By Andrew Chow, Esq. on February 24, 2012 | Last updated on March 21, 2019

A suspended lawyer lied about her educational and criminal background in order to serve on a jury, and it could result in a new trial.

Catherine Conrad of Bronx, N.Y., had to be hauled into court by marshals after she failed to show up at a hearing about the new trial request, the New York Daily News reports. Conrad was arrested in connection with defying a subpoena.

When Conrad finally testified at the hearing -- under an immunity deal that means she won't be prosecuted -- she admitted to lying during the jury-selection process in a 2011 tax-fraud case. But then prosecutors raised another question: whether defense lawyers should have said something earlier.

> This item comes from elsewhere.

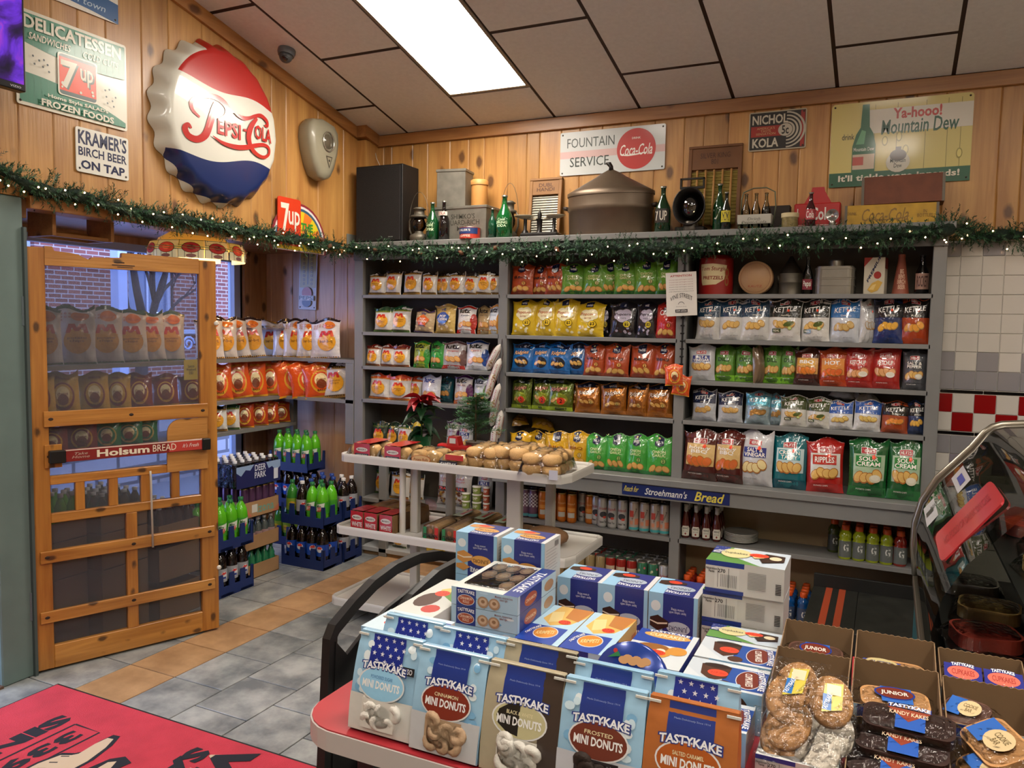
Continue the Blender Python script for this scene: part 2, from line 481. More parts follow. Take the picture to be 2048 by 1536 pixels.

Conrad admitted on the stand she omitted her criminal record, her law degree, and that her law license was suspended due to problems with alcoholism, The Wall Street Journal reports. Conrad lied to get on a jury that convicted four men of tax fraud.

But attorneys for the convicted men likely knew about Conrad's deception when the jury began to deliberate, prosecutors assert, according to The New York Law Journal.

Conrad's lies began to unravel when she wrote a note to the judge asking about legal terms like respondeat superior and vicarious liability, which non-lawyers generally don't use. A lawyer on the defense team researched Conrad's name, and suspected it matched that of a suspended attorney.

But as jury deliberations continued, the defense lawyer did not make her suspicions known to the court. A judge is set to weigh that factor, along with Conrad's admitted deceit, in considering whether to grant a new trial.

As for Catherine Conrad's motive in lying to get on a jury, she claims she missed the dynamics of the courtroom, reports the New York Law Journal. By lying, "I thought I would seem more juror-marketable," Conrad said, according to the Daily News.